Did You Overfund a Section 529 Plan? Consider a Roth IRA Rollover

Have you established, or are you considering, a Section 529 savings plan for a child, grandchild, or other family member?

Such plans are a great way to help pay for a person’s college education. Contributions are not federally tax deductible, but they grow tax-free, and you can withdraw them tax-free to pay higher education expenses.

But what happens if your child or other beneficiary doesn’t use all the money in the 529 account or decides not to go to college? Indeed, many young people are choosing not to attend college these days.

What do you do with the money in an overfunded 529 plan?

Suppose you withdraw the money and use it for non-education purposes.

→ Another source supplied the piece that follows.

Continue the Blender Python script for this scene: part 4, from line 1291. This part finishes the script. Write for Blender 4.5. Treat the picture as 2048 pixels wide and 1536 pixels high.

In that case, you must pay regular income tax plus a 10 percent penalty on the earnings (but not on your original contributions).

If you want to keep tax-free treatment for withdrawals, you can change the Section 529 plan’s designated beneficiary to another qualified family member.

But starting in 2024, you have another alternative: roll over the money into a Roth IRA for the beneficiary.

If you satisfy some pretty complicated rules, you can transfer up to $35,000 to a Roth IRA tax-free. When the beneficiary turns 59 1/2, he or she can withdraw the Roth IRA money tax-free for any purpose. At age 59 1/2, the Roth IRA could be worth hundreds of thousands of dollars.

Unfortunately, lawmakers have not gone out of their way to make such rollovers easy. To qualify for tax-free treatment, you must follow the rules below:

  • the 529 account must have been in existence for at least 15 years;
  • you can only roll over money that has been in the 529 account for at least five years;
  • each year, you can roll over an amount equal to the beneficiary’s IRA contribution limit for the year ($7,000 for 2024);
  • the beneficiary must have earned income at least equal to the amount of the rollover amount; and
  • you must reduce your maximum $7,000 rollover by any contributions the beneficiary makes to a traditional or Roth IRA.


Section 529 plan rollovers to a Roth IRA require a long-term commitment. You need at least five years to transfer the entire $35,000 to a Roth IRA. Such rollovers must also be coordinated with the beneficiary since they impact his or her ability to make IRA contributions.

And there’s the little wrinkle of your state’s rules. The transfers may be subject to state income taxes.

Despite the complexities involved, 529 to Roth IRA rollovers give 529 plan owners who overfund their plans welcome new flexibility in deciding what to do with their unused money.